Exercise objective | Retype the opening lines of the data exactly, stopping after the line that contains "COL = scene.collection". Skip every picture.

Supplied data |
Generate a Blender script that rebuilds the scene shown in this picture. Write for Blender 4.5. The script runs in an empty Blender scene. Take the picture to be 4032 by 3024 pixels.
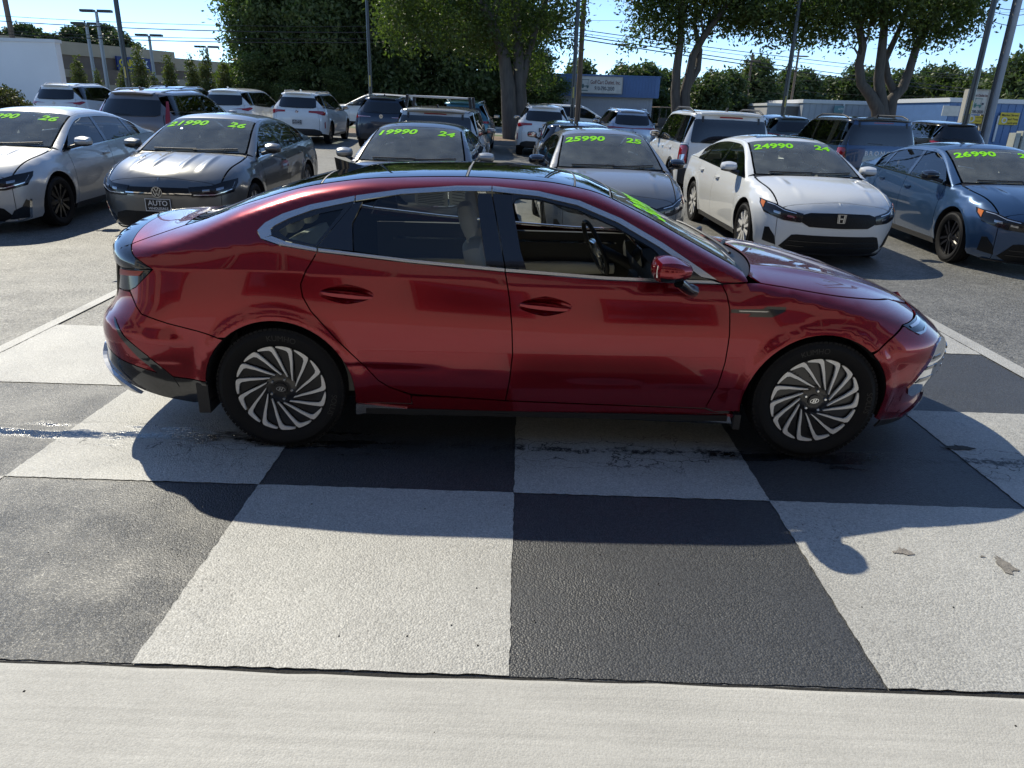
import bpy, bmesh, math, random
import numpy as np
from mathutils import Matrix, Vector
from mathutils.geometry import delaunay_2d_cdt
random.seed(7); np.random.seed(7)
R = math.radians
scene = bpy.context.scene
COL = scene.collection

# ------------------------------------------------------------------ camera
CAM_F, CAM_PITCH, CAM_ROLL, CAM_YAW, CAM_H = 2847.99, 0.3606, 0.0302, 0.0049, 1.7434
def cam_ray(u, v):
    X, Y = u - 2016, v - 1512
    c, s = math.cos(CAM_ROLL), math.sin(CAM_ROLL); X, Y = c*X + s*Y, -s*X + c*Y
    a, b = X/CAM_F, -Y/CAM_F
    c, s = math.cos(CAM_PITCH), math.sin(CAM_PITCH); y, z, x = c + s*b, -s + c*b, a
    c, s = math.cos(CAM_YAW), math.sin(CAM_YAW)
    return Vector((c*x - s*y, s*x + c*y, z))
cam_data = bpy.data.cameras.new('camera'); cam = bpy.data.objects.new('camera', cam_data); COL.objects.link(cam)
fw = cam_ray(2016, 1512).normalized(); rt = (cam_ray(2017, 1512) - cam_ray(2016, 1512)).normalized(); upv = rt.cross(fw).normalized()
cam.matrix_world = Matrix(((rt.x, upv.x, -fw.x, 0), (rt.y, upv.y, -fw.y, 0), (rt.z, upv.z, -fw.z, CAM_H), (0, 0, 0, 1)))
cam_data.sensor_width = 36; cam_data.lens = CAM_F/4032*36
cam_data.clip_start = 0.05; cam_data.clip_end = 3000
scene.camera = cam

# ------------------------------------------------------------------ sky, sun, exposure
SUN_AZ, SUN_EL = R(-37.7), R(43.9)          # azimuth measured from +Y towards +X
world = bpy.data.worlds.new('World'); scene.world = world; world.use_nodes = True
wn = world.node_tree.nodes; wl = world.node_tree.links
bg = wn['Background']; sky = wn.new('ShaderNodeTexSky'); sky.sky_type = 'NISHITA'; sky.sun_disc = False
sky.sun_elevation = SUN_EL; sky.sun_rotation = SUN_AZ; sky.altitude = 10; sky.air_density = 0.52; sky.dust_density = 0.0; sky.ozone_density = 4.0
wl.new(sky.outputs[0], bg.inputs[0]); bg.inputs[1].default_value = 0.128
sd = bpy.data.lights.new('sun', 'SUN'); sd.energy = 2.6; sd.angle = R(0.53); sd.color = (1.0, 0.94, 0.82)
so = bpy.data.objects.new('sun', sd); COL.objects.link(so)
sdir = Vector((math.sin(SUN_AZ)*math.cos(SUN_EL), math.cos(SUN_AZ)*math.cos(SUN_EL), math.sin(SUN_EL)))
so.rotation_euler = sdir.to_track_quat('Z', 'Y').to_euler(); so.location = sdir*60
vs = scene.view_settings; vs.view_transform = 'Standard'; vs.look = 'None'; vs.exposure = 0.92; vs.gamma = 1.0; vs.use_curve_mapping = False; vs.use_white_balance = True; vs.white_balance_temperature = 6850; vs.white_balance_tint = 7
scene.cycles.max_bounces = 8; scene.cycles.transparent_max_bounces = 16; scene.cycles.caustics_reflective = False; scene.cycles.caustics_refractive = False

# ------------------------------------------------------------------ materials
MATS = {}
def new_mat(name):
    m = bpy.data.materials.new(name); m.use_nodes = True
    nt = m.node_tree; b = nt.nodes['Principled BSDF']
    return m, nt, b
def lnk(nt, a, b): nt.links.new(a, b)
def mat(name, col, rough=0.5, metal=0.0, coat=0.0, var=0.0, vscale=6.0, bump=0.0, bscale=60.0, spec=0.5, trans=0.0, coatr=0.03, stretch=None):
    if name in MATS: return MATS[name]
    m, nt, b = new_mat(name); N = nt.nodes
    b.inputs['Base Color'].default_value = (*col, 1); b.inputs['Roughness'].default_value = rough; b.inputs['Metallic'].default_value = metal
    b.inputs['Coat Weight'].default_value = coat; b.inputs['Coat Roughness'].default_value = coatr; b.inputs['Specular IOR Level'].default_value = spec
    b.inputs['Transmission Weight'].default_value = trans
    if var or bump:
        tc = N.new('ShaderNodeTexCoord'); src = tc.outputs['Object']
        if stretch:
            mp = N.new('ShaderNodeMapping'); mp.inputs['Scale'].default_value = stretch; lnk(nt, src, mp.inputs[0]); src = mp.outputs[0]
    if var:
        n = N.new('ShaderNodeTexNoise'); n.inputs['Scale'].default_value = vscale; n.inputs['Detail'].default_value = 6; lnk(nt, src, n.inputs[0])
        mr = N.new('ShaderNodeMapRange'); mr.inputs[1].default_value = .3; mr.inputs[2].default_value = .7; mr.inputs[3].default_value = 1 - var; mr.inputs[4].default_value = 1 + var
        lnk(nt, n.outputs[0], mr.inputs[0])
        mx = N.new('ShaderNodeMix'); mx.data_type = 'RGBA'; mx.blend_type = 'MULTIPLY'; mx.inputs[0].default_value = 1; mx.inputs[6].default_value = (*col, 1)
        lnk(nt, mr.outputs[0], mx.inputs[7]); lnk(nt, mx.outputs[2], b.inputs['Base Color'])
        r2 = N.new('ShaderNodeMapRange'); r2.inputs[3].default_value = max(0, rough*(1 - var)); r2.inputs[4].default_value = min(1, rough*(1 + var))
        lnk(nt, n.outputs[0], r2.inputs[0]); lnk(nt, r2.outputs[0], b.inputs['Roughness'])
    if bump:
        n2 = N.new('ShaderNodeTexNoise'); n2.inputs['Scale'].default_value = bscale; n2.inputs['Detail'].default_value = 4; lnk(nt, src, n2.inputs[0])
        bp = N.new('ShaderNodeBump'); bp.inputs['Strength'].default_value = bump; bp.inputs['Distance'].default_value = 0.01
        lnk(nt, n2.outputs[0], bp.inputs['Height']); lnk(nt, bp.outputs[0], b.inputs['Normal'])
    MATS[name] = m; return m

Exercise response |
Generate a Blender script that rebuilds the scene shown in this picture. Write for Blender 4.5. The script runs in an empty Blender scene. Take the picture to be 4032 by 3024 pixels.
import bpy, bmesh, math, random
import numpy as np
from mathutils import Matrix, Vector
from mathutils.geometry import delaunay_2d_cdt
random.seed(7); np.random.seed(7)
R = math.radians
scene = bpy.context.scene
COL = scene.collection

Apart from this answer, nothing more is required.